El pasado viernes 23 de febrero tuvo lugar en Bruselas la Conferencia Internacional de Alto Nivel para el Sahel, copresidida por la UE, la presidencia del G5-Sahel, la Unión Africana y la Organización de Naciones Unidas. A su conclusión, se anunció que se habían conseguido movilizar 414 millones de euros de la comunidad internacional para la FC-G5S, una cifra cercana a los 450 millones de euros fijados como suelo mínimo para la operacionalización de la FC-G5S en su primer año de vida. Y es que las necesidades iniciales para crear una fuerza regional para luchar contra el terrorismo y el crimen organizado son elevadas: salarios, armamento, infraestructuras y equipos, vehículos y carburante, necesidades formativas, etc. En cualquier caso, pese al éxito de la recaudación de fondos para operacionalización de la FC-G5S, el proyecto no dispone de medios económicos propios suficientes para ser sostenible y la incertidumbre sobre su futuro podría derivar en estrategias cortoplacistas que sin duda socavarían el potencial de la iniciativa. Ahora bien, agravar la ya de por sí marcada dependencia de ayuda internacional de la región a costa de anteponer la perennidad del proyecto con fondos casi exclusivamente de terceros sería contraproducente, más si cabe cuando el objetivo es, poco a poco, empoderar a los diferentes actores del Sahel.
Asimismo, si bien la seguridad es una prioridad del G5-Sahel, los desafíos en términos de desarrollo son tan acuciantes que invitan a pensar que el impacto de las operaciones de la FC-G5S será mínimo si no van acompañadas de iniciativas realistas para fomentar el desarrollo en la región. De hecho, algunas de los interesantes proyectos bosquejados inicialmente por el G5-Sahel –como la creación de una aerolínea saheliana, la construcción de un ferrocarril intersaheliano para favorecer el transporte y el comercio, o la instauración de un marco universitario común– que parecían traer esperanza en algunos ámbitos, se han ido poco a poco diluyendo.

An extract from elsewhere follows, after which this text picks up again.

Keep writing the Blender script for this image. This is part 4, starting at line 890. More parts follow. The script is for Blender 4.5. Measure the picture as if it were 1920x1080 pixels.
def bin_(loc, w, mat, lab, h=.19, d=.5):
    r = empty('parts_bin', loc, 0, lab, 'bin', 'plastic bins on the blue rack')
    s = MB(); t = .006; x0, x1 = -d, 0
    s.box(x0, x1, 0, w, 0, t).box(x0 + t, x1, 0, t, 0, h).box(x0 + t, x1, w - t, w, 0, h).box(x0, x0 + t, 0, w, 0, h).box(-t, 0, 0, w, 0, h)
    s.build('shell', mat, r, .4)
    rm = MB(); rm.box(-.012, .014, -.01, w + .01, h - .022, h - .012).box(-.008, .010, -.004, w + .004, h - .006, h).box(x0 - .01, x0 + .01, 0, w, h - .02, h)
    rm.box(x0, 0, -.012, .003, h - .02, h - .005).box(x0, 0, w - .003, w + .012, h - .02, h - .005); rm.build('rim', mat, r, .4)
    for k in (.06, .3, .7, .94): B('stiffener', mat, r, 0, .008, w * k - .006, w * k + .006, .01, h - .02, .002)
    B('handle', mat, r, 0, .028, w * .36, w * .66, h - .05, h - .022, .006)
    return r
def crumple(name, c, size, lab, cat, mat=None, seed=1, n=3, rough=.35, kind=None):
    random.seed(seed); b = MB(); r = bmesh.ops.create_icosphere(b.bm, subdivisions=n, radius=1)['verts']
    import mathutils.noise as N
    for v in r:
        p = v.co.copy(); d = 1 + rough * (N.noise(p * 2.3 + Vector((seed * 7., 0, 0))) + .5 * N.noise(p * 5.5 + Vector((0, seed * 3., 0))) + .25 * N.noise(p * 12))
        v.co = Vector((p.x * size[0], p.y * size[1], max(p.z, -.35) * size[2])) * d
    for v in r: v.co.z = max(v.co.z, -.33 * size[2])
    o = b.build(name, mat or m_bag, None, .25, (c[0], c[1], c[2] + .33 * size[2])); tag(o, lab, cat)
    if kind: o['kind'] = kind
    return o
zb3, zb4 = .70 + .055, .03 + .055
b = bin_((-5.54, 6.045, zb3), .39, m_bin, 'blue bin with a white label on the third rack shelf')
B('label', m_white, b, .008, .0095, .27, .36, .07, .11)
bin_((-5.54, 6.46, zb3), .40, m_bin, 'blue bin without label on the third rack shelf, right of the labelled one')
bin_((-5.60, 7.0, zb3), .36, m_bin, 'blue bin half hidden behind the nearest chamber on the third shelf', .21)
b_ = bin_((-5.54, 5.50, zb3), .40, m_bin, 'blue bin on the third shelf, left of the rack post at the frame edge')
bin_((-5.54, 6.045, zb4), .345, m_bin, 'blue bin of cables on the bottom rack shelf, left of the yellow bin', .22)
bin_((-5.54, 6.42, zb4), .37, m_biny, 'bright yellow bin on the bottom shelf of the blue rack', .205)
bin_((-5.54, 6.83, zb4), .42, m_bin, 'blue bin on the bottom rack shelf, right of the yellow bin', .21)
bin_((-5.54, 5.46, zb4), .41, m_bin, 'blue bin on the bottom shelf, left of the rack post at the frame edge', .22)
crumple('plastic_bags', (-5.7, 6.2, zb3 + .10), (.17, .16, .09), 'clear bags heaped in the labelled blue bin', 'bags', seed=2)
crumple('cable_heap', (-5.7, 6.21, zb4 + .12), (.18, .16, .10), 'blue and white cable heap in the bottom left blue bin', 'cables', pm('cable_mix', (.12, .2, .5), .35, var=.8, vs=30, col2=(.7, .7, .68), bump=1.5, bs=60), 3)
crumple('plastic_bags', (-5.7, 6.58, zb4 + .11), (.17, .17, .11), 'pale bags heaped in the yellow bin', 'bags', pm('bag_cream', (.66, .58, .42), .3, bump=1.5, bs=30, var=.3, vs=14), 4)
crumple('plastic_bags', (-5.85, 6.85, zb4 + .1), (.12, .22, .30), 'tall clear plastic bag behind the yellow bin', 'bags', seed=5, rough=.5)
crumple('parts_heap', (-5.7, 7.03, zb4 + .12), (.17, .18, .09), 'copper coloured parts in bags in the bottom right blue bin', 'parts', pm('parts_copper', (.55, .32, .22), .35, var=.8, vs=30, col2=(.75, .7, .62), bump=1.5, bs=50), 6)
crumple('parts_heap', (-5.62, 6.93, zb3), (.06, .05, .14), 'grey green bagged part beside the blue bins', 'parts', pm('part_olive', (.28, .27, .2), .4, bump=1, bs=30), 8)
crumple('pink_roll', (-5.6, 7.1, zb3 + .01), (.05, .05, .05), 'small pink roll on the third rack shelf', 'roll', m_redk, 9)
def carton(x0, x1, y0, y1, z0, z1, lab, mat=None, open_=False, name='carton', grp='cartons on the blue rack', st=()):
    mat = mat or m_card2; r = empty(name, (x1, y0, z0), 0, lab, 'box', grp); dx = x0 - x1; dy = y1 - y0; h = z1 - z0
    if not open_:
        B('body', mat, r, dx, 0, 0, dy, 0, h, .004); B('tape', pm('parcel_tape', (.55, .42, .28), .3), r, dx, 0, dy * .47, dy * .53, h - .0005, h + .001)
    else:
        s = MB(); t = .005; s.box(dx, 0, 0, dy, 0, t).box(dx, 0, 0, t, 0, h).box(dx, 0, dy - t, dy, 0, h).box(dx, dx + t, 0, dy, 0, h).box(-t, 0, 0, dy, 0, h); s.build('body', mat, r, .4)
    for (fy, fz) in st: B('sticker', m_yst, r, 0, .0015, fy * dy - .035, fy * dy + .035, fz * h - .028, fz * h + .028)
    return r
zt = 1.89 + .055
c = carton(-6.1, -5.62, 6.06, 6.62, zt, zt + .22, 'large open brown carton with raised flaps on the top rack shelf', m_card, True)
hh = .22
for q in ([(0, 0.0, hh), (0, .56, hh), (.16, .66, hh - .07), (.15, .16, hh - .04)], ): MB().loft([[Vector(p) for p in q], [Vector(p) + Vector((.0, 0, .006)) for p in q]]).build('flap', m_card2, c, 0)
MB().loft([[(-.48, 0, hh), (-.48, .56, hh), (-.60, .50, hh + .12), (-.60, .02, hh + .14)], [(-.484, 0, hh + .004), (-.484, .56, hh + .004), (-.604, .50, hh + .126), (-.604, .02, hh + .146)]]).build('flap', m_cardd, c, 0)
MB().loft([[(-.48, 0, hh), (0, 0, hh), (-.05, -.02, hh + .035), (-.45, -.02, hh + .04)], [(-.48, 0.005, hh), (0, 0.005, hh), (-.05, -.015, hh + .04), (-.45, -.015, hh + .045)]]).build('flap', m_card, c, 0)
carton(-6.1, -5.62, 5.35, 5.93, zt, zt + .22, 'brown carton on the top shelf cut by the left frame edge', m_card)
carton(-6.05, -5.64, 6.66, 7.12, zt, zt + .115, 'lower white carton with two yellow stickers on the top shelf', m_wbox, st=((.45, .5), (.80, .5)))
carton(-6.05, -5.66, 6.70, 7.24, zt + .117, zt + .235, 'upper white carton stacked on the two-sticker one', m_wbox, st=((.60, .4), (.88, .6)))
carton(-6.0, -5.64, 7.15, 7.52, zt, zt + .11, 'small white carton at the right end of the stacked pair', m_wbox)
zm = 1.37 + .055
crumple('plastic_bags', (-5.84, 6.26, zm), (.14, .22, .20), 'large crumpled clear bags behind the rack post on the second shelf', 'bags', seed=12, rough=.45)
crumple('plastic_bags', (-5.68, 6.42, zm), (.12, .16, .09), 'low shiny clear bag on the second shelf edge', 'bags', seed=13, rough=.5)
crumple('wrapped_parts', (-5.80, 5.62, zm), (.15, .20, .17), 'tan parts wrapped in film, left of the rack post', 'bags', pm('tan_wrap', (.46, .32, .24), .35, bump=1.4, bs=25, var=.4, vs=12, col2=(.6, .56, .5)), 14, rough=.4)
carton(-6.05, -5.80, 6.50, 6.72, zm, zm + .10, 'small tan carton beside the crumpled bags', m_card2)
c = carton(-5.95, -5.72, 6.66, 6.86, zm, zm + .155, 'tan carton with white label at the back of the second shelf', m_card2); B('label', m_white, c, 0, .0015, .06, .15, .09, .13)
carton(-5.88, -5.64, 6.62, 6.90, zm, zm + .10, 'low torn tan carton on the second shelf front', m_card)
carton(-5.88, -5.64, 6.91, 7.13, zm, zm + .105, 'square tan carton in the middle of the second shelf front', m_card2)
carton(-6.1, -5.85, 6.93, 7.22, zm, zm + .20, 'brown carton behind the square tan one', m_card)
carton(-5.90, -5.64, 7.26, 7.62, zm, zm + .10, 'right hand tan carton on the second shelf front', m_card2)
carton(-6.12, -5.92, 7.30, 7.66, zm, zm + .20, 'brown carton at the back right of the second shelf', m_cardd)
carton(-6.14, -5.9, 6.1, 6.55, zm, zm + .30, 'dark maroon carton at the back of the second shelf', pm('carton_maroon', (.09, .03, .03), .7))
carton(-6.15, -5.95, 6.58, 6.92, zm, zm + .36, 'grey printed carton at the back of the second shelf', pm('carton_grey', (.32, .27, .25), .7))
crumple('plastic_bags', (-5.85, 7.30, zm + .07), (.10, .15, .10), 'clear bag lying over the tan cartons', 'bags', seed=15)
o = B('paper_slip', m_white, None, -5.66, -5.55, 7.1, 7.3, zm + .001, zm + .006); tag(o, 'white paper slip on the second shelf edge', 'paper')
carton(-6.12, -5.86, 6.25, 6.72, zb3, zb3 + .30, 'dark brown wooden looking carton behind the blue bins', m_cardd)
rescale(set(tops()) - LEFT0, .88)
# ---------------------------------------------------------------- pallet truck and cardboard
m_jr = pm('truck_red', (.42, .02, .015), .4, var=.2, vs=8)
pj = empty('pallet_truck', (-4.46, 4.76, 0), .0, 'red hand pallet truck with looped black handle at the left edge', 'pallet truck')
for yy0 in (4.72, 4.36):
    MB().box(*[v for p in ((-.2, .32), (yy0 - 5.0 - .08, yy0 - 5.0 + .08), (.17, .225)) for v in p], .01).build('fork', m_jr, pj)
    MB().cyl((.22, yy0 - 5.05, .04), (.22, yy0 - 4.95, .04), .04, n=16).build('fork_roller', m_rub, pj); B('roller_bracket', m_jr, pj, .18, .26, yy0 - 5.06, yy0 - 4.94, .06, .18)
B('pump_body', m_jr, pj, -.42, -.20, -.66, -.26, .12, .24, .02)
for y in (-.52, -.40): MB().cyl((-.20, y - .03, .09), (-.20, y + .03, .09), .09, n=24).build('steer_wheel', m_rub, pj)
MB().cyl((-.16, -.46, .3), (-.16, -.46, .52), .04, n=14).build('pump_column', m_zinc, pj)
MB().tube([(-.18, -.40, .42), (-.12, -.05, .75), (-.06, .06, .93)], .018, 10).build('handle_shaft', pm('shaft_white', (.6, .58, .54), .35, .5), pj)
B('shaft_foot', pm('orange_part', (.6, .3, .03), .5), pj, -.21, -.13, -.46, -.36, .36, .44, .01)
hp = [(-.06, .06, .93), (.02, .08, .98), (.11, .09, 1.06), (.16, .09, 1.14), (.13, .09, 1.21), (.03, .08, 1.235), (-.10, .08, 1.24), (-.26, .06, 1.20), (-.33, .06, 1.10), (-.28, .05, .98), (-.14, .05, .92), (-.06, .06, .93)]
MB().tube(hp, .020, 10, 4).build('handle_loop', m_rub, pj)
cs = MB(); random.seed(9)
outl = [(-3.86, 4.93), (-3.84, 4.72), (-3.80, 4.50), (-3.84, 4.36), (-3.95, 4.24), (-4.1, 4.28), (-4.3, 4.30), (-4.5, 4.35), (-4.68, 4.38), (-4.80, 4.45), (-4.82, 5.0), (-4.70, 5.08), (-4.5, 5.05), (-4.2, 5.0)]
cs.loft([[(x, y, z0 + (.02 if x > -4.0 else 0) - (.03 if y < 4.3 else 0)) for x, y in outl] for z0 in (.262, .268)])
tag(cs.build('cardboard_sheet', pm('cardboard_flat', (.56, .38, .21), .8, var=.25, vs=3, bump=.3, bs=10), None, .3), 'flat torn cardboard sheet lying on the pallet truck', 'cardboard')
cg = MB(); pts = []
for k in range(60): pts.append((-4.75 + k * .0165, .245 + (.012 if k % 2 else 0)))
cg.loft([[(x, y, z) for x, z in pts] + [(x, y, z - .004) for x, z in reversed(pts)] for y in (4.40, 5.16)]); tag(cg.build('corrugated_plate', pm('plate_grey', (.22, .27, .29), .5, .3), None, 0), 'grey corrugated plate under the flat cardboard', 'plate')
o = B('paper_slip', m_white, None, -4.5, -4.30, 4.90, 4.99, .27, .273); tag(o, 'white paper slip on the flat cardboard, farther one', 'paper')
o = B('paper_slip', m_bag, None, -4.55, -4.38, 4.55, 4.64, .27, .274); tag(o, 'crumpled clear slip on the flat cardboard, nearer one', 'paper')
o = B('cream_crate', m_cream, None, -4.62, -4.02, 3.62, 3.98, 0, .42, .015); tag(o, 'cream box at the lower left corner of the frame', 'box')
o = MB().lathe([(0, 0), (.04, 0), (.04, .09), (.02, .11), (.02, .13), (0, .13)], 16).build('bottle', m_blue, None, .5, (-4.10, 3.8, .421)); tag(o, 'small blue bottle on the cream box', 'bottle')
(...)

Por otro lado, la enorme volatilidad de la escena política en la región sigue representando uno de sus mayores desafíos; además de la naturaleza inconclusa de las diferentes transiciones democráticas, es conveniente señalar que el progreso en términos de consenso y fortalecimiento de las instituciones estatales no solo está siendo muy lento, endeble y poco incluyente, sino que da la sensación de ser fácilmente reversible. De igual manera, las políticas de seguridad y cooperación comunes continúan siendo insuficientes. La cooperación antiterrorista entre países que comparten la misma frontera, como por ejemplo Mauritania y Senegal o Mali y Argelia, se caracteriza por la desconfianza mutua y una historia de desacuerdos que lleva tiempo lastrando los esfuerzos para construir un marco común sólido.
Aunque seguramente sea momento de felicitarse por haber conseguido la práctica totalidad de la financiación necesaria para el primer año de vida de la FC-G5S, el enfoque eminentemente securitario que está adoptando el proyecto del G5-Sahel en detrimento de otros pilares iniciales del proyecto debería hacer sonar algunas alarmas. Cierto, la amenaza terrorista no debe menospreciarse y para combatirla hay que continuar dando pasos firmes. Sin embargo, no priorizar otros aspectos, como fomentar una mayor cultura de respeto a los derechos humanos, promover comportamientos más democráticos e inclusivos, apoyar prácticas de buena gobernanza y, en definitiva, apoyar el desarrollo y el empoderamiento en la región, sería comenzar a construir la casa por el tejado.